**DIRECTIONS:** Return all the data below as it stands, minus the pictures.

**INFORMATION SUPPLIED:**
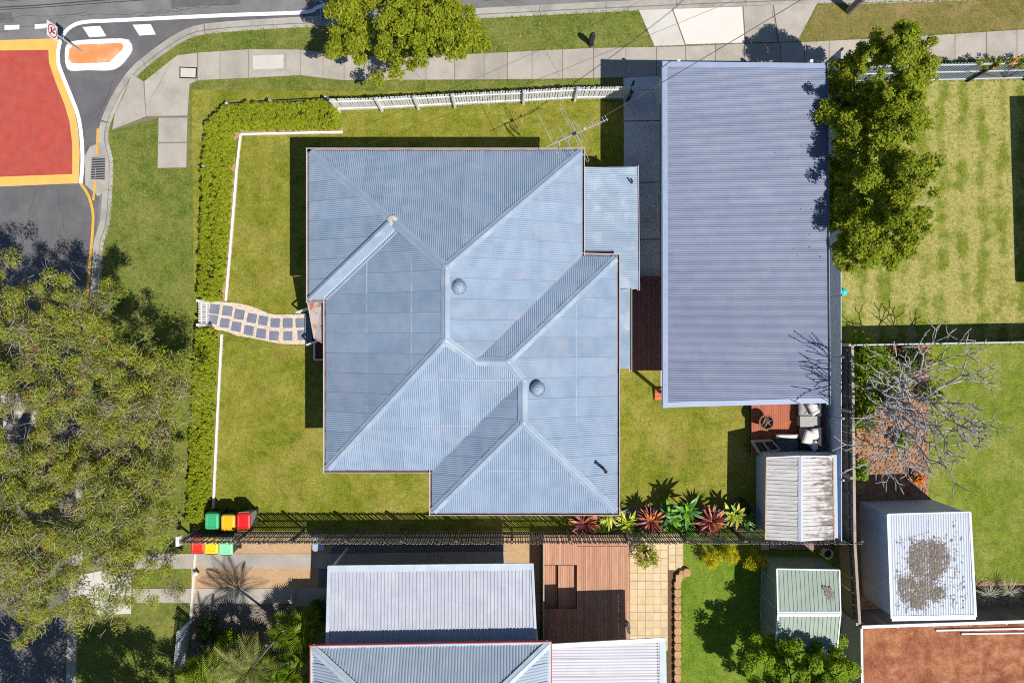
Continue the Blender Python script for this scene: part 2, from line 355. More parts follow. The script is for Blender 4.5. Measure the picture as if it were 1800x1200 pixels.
m_lf_hedge = leaf_mat('hedge_leaf', [(.15, .215, .010), (.25, .32, .012), (.33, .39, .015), (.38, .42, .02), (.20, .27, .012), (.40, .38, .03)], .40)
m_lf_yel = leaf_mat('yellow_leaf', [(.58, .50, .012), (.68, .58, .015), (.50, .46, .015), (.40, .40, .015)], .5)
m_lf_bright = leaf_mat('bright_leaf', [(.20, .32, .015), (.30, .42, .02), (.38, .46, .03), (.15, .25, .012)], .5)
m_lf_green = leaf_mat('shrub_leaf', [(0.113, 0.220, 0.016), (0.189, 0.321, 0.019), (0.264, 0.406, 0.019), (0.358, 0.473, 0.026)], 0.48)
m_lf_dark = leaf_mat('dark_shrub_leaf', [(0.030, 0.072, 0.014), (0.054, 0.102, 0.017), (0.084, 0.138, 0.022)], 0.3)
m_lf_dry = leaf_mat('dry_litter', [(.26, .20, .16), (.34, .28, .235), (.42, .36, .31), (.20, .15, .115)], .05)
m_lf_palm = leaf_mat('palm_leaf', [(0.159, 0.273, 0.021), (0.273, 0.399, 0.031), (0.386, 0.473, 0.053), (0.227, 0.315, 0.035)], 0.45)
m_lf_palm2 = leaf_mat('palm_leaf_olive', [(0.163, 0.204, 0.049), (0.260, 0.276, 0.081), (0.325, 0.309, 0.114)], 0.35)
m_lf_marigold = leaf_mat('orange_petal', [(.75, .20, .01), (.80, .28, .015)], .2)
m_core = M('hedge_core', (.02, .035, .006), (.035, .05, .008), 5, rough=.95)
m_cord = [M('cordyline_orange', (.50, .15, .02), (.60, .25, .04), 3, (.18, .03, .03), 3.5, .9, (.45, .56), rough=.45, rnd=.2),
          M('cordyline_burgundy', (.06, .010, .02), (.12, .02, .035), 3, rough=.4, rnd=.25),
          M('cordyline_rust', (.22, .035, .02), (.34, .075, .035), 3, rough=.4, rnd=.2)]
m_cane = [M('yellow_blade', (.42, .40, .02), (.50, .46, .03), 3, rough=.45, rnd=.2), M('lime_blade', (.22, .32, .02), (.30, .38, .025), 3, rough=.45, rnd=.2)]
m_broad = [M('broad_green', (.10, .27, .015), (.16, .34, .02), 3, rough=.4, rnd=.25), M('broad_deep', (.04, .14, .015), (.06, .18, .02), 3, rough=.4, rnd=.25)]
m_croton = [M('croton_yellow', (.46, .42, .03), (.36, .38, .03), 3, (.14, .22, .02), 5, .8, rough=.45, rnd=.2), M('croton_green', (.10, .19, .02), (.15, .24, .02), 3, rough=.45, rnd=.2)]

# ------------------------------------------------------------------ terrain, roads, kerbs
g = MB().poly([Vector(p) for p in ((-220, -220, -.22), (220, -220, -.22), (220, 220, -.22), (-220, 220, -.22))]); top(g, 'ground', m_ground, kind='structure')
KB = [(4200, -95), (1800, -3), (1440, 6), (1130, 18), (830, 33), (700, 40), (547, 47), (453, 52), (360, 60), (325, 71), (297, 88), (267, 110), (240, 134), (217, 167), (200, 200), (190, 232), (192, 257),
      (198, 280), (197, 333), (192, 395), (182, 425), (180, 450), (177, 500), (165, 650), (152, 850), (138, 1083), (133, 1200), (90, 3000)]
KBW = smooth_line(G(KB), .3)
land = MB().prism([(p.x, p.y) for p in KBW] + [(120, -70), (120, 17)], -.2, 0.0); top(land, 'verge_lawn', m_verge, kind='structure')
rd = MB().prism([W(4200, -330).xy, W(-2500, -250).xy, W(-2500, 3000).xy, W(-330, 3000).xy, W(-290, 1200).xy, W(200, 3000).xy, W(260, 1200).xy, W(320, 300).xy, W(700, 100).xy, W(4200, 0).xy], -.2, -.12)
rd = MB().prism([W(4200, -330).xy, W(-2500, -330).xy, W(-2500, 3000).xy, W(260, 3000).xy, W(300, 1100).xy, W(330, 200).xy, W(700, 80).xy, W(4200, 40).xy], -.2, -.12)
road = top(rd, 'road', m_asphalt, kind='structure')
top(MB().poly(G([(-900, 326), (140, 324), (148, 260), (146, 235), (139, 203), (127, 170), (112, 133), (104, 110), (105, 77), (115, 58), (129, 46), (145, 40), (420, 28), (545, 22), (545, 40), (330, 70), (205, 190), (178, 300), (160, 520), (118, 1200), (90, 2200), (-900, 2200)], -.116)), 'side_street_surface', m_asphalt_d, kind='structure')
# kerb and gutter in cast lengths
kerb = bpy.data.objects.new('kerb', None); COL.objects.link(kerb); ORG[kerb] = Vector((0, 0, 0)); kerb['kind'] = 'structure'
prof = [(-.02, -.02), (-.02, .006), (.13, .002), (.17, -.02), (.23, -.095), (.50, -.112), (.50, -.16)]
seg = []; run = 0
vis = [p for p in KBW if -26 < p.x < 30 and -20 < p.y < 19]
def kerb_len(seg):
    mb = MB(); k = len(prof)
    rows = [offset_line(seg, -d) for d, z in prof]     # line runs east to west then south: road on its right hand
    for i in range(len(seg)):
        for j in range(k): mb.v.append(Vector((rows[j][i].x, rows[j][i].y, prof[j][1])))
    for i in range(len(seg) - 1):
        for j in range(k - 1): mb.f.append((i * k + j, i * k + j + 1, (i + 1) * k + j + 1, (i + 1) * k + j))
    mb.f.append(tuple(range(k))); mb.f.append(tuple(range(len(mb.v) - 1, len(mb.v) - 1 - k, -1)))
    part(mb, 'kerb_stone', m_conc_g, kerb)
seg = [vis[0]]
for p in vis[1:]:
    seg.append(p); run += (seg[-1] - seg[-2]).length
    if run > 2.9:
        kerb_len(seg); d = (seg[-1] - seg[-2]).normalized(); seg = [seg[-1] + d * .012]; run = 0
if len(seg) > 1: kerb_len(seg)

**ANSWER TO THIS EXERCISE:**
Continue the Blender Python script for this scene: part 2, from line 355. More parts follow. The script is for Blender 4.5. Measure the picture as if it were 1800x1200 pixels.
m_lf_hedge = leaf_mat('hedge_leaf', [(.15, .215, .010), (.25, .32, .012), (.33, .39, .015), (.38, .42, .02), (.20, .27, .012), (.40, .38, .03)], .40)
m_lf_yel = leaf_mat('yellow_leaf', [(.58, .50, .012), (.68, .58, .015), (.50, .46, .015), (.40, .40, .015)], .5)
m_lf_bright = leaf_mat('bright_leaf', [(.20, .32, .015), (.30, .42, .02), (.38, .46, .03), (.15, .25, .012)], .5)
m_lf_green = leaf_mat('shrub_leaf', [(0.113, 0.220, 0.016), (0.189, 0.321, 0.019), (0.264, 0.406, 0.019), (0.358, 0.473, 0.026)], 0.48)
m_lf_dark = leaf_mat('dark_shrub_leaf', [(0.030, 0.072, 0.014), (0.054, 0.102, 0.017), (0.084, 0.138, 0.022)], 0.3)
m_lf_dry = leaf_mat('dry_litter', [(.26, .20, .16), (.34, .28, .235), (.42, .36, .31), (.20, .15, .115)], .05)
m_lf_palm = leaf_mat('palm_leaf', [(0.159, 0.273, 0.021), (0.273, 0.399, 0.031), (0.386, 0.473, 0.053), (0.227, 0.315, 0.035)], 0.45)
m_lf_palm2 = leaf_mat('palm_leaf_olive', [(0.163, 0.204, 0.049), (0.260, 0.276, 0.081), (0.325, 0.309, 0.114)], 0.35)
m_lf_marigold = leaf_mat('orange_petal', [(.75, .20, .01), (.80, .28, .015)], .2)
m_core = M('hedge_core', (.02, .035, .006), (.035, .05, .008), 5, rough=.95)
m_cord = [M('cordyline_orange', (.50, .15, .02), (.60, .25, .04), 3, (.18, .03, .03), 3.5, .9, (.45, .56), rough=.45, rnd=.2),
          M('cordyline_burgundy', (.06, .010, .02), (.12, .02, .035), 3, rough=.4, rnd=.25),
          M('cordyline_rust', (.22, .035, .02), (.34, .075, .035), 3, rough=.4, rnd=.2)]
m_cane = [M('yellow_blade', (.42, .40, .02), (.50, .46, .03), 3, rough=.45, rnd=.2), M('lime_blade', (.22, .32, .02), (.30, .38, .025), 3, rough=.45, rnd=.2)]
m_broad = [M('broad_green', (.10, .27, .015), (.16, .34, .02), 3, rough=.4, rnd=.25), M('broad_deep', (.04, .14, .015), (.06, .18, .02), 3, rough=.4, rnd=.25)]
m_croton = [M('croton_yellow', (.46, .42, .03), (.36, .38, .03), 3, (.14, .22, .02), 5, .8, rough=.45, rnd=.2), M('croton_green', (.10, .19, .02), (.15, .24, .02), 3, rough=.45, rnd=.2)]

# ------------------------------------------------------------------ terrain, roads, kerbs
g = MB().poly([Vector(p) for p in ((-220, -220, -.22), (220, -220, -.22), (220, 220, -.22), (-220, 220, -.22))]); top(g, 'ground', m_ground, kind='structure')
KB = [(4200, -95), (1800, -3), (1440, 6), (1130, 18), (830, 33), (700, 40), (547, 47), (453, 52), (360, 60), (325, 71), (297, 88), (267, 110), (240, 134), (217, 167), (200, 200), (190, 232), (192, 257),
      (198, 280), (197, 333), (192, 395), (182, 425), (180, 450), (177, 500), (165, 650), (152, 850), (138, 1083), (133, 1200), (90, 3000)]
KBW = smooth_line(G(KB), .3)
land = MB().prism([(p.x, p.y) for p in KBW] + [(120, -70), (120, 17)], -.2, 0.0); top(land, 'verge_lawn', m_verge, kind='structure')
rd = MB().prism([W(4200, -330).xy, W(-2500, -250).xy, W(-2500, 3000).xy, W(-330, 3000).xy, W(-290, 1200).xy, W(200, 3000).xy, W(260, 1200).xy, W(320, 300).xy, W(700, 100).xy, W(4200, 0).xy], -.2, -.12)
rd = MB().prism([W(4200, -330).xy, W(-2500, -330).xy, W(-2500, 3000).xy, W(260, 3000).xy, W(300, 1100).xy, W(330, 200).xy, W(700, 80).xy, W(4200, 40).xy], -.2, -.12)
road = top(rd, 'road', m_asphalt, kind='structure')
top(MB().poly(G([(-900, 326), (140, 324), (148, 260), (146, 235), (139, 203), (127, 170), (112, 133), (104, 110), (105, 77), (115, 58), (129, 46), (145, 40), (420, 28), (545, 22), (545, 40), (330, 70), (205, 190), (178, 300), (160, 520), (118, 1200), (90, 2200), (-900, 2200)], -.116)), 'side_street_surface', m_asphalt_d, kind='structure')
# kerb and gutter in cast lengths
kerb = bpy.data.objects.new('kerb', None); COL.objects.link(kerb); ORG[kerb] = Vector((0, 0, 0)); kerb['kind'] = 'structure'
prof = [(-.02, -.02), (-.02, .006), (.13, .002), (.17, -.02), (.23, -.095), (.50, -.112), (.50, -.16)]
seg = []; run = 0
vis = [p for p in KBW if -26 < p.x < 30 and -20 < p.y < 19]
def kerb_len(seg):
    mb = MB(); k = len(prof)
    rows = [offset_line(seg, -d) for d, z in prof]     # line runs east to west then south: road on its right hand
    for i in range(len(seg)):
        for j in range(k): mb.v.append(Vector((rows[j][i].x, rows[j][i].y, prof[j][1])))
    for i in range(len(seg) - 1):
        for j in range(k - 1): mb.f.append((i * k + j, i * k + j + 1, (i + 1) * k + j + 1, (i + 1) * k + j))
    mb.f.append(tuple(range(k))); mb.f.append(tuple(range(len(mb.v) - 1, len(mb.v) - 1 - k, -1)))
    part(mb, 'kerb_stone', m_conc_g, kerb)
seg = [vis[0]]
for p in vis[1:]:
    seg.append(p); run += (seg[-1] - seg[-2]).length
    if run > 2.9:
        kerb_len(seg); d = (seg[-1] - seg[-2]).normalized(); seg = [seg[-1] + d * .012]; run = 0
if len(seg) > 1: kerb_len(seg)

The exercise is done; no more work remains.